DATA PROVIDED:

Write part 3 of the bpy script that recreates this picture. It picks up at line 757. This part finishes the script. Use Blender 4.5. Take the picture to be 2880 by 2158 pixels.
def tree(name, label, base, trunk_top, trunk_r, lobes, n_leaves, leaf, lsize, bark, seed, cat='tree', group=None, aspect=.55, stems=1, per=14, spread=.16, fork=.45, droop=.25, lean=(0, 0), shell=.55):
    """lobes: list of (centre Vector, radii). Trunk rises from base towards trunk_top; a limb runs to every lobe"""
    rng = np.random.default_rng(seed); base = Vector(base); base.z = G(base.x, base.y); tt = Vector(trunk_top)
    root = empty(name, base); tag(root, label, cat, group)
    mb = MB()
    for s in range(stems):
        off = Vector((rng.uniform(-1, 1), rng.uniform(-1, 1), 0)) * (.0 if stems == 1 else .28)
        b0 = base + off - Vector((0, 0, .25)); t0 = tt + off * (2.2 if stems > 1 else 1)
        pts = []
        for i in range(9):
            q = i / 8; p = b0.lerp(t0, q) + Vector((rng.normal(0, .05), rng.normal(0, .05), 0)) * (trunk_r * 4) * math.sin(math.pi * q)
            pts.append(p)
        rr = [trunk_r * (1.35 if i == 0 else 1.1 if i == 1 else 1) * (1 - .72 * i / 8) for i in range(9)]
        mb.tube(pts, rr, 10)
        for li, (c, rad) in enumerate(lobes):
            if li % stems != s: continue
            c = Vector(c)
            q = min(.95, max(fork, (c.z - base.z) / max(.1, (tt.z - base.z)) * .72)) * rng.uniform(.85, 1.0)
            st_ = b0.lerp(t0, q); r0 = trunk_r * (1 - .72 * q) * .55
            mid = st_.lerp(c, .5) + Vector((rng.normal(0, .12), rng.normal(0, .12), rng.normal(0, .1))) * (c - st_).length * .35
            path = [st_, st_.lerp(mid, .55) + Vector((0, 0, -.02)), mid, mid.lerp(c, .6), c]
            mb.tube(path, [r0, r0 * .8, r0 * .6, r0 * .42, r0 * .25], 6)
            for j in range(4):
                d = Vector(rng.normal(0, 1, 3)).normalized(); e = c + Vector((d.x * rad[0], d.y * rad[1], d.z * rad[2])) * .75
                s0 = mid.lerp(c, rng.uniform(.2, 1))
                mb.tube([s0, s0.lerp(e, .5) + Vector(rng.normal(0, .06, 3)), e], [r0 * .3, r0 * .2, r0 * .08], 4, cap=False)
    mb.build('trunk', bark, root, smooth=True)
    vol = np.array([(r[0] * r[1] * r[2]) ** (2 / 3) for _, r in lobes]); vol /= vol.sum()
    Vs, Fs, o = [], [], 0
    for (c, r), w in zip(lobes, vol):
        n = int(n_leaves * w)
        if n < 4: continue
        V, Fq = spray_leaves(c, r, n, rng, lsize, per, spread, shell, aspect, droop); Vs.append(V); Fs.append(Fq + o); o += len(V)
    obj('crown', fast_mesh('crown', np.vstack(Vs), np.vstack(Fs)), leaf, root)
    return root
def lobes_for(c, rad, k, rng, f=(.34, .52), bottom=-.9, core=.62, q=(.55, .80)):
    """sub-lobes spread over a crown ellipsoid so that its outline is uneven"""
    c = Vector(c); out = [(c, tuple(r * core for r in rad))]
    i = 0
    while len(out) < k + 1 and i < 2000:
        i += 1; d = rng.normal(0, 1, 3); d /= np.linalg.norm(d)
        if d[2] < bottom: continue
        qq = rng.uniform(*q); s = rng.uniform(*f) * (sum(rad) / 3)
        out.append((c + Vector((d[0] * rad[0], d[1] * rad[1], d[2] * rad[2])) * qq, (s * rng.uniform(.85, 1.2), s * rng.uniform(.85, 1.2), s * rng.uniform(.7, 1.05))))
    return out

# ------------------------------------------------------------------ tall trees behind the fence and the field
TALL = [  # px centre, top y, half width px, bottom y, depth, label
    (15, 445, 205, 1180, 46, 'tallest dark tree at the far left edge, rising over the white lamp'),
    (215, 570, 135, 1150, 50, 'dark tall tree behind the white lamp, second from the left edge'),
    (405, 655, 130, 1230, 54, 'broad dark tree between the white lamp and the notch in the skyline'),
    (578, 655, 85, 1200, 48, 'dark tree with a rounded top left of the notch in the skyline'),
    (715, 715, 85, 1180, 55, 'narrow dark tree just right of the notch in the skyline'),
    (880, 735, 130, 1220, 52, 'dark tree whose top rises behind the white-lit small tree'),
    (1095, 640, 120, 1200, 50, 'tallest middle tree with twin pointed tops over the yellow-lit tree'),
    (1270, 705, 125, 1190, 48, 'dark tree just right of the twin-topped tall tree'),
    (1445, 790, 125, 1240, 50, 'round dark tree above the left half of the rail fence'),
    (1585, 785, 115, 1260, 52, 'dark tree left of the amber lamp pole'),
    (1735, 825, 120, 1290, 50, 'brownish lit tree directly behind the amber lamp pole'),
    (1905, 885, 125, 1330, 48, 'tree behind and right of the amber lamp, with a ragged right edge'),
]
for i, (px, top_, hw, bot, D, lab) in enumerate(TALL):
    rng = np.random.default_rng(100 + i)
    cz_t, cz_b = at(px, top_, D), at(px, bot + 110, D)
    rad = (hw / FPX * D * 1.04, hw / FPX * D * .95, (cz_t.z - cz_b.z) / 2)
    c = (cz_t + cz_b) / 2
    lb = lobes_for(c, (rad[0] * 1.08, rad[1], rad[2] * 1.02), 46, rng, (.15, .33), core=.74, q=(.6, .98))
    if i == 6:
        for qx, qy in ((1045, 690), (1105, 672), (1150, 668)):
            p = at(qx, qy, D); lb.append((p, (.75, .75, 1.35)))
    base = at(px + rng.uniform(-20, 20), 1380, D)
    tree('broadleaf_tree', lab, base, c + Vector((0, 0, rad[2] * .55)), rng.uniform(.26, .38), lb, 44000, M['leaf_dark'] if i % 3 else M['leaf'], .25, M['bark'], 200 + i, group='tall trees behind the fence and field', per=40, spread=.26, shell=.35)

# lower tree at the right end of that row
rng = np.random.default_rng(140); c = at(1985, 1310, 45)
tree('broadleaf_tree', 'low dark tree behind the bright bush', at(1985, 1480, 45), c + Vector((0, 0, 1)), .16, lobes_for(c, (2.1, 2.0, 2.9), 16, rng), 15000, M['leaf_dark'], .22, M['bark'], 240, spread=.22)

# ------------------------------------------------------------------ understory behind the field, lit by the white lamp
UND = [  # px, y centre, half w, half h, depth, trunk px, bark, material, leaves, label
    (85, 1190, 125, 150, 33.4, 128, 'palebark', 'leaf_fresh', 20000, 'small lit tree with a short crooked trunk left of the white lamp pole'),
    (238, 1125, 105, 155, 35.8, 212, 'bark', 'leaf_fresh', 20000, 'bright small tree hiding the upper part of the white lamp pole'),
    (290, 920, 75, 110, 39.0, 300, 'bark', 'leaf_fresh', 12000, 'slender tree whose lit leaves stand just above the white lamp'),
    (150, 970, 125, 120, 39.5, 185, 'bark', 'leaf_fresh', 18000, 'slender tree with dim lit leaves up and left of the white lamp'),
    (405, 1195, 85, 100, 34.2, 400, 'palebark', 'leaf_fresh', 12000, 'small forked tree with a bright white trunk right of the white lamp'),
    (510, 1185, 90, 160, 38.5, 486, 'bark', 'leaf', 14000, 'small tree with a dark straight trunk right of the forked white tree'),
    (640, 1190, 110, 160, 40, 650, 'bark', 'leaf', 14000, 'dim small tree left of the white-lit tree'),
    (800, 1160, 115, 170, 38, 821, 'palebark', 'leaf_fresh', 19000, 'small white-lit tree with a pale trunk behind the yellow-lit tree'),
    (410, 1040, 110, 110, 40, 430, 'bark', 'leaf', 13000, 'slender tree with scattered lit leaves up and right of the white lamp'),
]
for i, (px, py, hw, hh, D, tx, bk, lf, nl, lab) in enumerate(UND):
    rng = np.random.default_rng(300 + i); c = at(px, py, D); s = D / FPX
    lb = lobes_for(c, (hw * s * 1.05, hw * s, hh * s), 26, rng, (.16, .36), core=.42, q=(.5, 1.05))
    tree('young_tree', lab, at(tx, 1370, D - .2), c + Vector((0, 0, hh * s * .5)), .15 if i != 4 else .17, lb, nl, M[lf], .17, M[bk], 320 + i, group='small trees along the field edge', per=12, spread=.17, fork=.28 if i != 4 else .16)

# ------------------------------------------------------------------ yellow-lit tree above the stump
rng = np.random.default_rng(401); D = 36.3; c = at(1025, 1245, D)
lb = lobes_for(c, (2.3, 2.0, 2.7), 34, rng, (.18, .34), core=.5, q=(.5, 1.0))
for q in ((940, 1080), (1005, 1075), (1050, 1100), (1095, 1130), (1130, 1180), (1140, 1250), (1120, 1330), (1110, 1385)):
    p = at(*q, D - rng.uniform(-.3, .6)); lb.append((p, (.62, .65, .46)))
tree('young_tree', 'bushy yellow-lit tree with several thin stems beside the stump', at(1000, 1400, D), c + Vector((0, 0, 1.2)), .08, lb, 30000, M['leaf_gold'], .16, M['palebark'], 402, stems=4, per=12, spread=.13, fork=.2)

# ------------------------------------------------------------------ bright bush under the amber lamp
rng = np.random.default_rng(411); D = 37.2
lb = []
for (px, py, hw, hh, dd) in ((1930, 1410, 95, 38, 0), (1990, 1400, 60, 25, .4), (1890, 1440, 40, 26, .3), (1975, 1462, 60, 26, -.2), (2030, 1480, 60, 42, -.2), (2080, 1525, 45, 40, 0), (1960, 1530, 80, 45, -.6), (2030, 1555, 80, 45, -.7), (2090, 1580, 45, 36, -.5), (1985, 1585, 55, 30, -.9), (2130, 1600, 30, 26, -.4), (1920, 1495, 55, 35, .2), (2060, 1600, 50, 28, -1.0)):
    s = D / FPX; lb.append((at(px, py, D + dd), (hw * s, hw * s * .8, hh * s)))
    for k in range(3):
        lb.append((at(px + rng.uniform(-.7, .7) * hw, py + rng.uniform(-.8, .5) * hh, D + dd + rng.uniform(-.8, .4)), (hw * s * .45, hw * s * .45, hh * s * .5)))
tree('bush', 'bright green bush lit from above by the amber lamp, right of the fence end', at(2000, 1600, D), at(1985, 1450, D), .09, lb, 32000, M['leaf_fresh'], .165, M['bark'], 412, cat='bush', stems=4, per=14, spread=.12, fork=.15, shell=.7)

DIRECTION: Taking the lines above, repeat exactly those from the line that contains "lb = lobes_for(c, (hw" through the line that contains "tree('young_tree', lab, at(tx, 1370, D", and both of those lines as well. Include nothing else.

CORRECT RESULT:
    lb = lobes_for(c, (hw * s * 1.05, hw * s, hh * s), 26, rng, (.16, .36), core=.42, q=(.5, 1.05))
    tree('young_tree', lab, at(tx, 1370, D - .2), c + Vector((0, 0, hh * s * .5)), .15 if i != 4 else .17, lb, nl, M[lf], .17, M[bk], 320 + i, group='small trees along the field edge', per=12, spread=.17, fork=.28 if i != 4 else .16)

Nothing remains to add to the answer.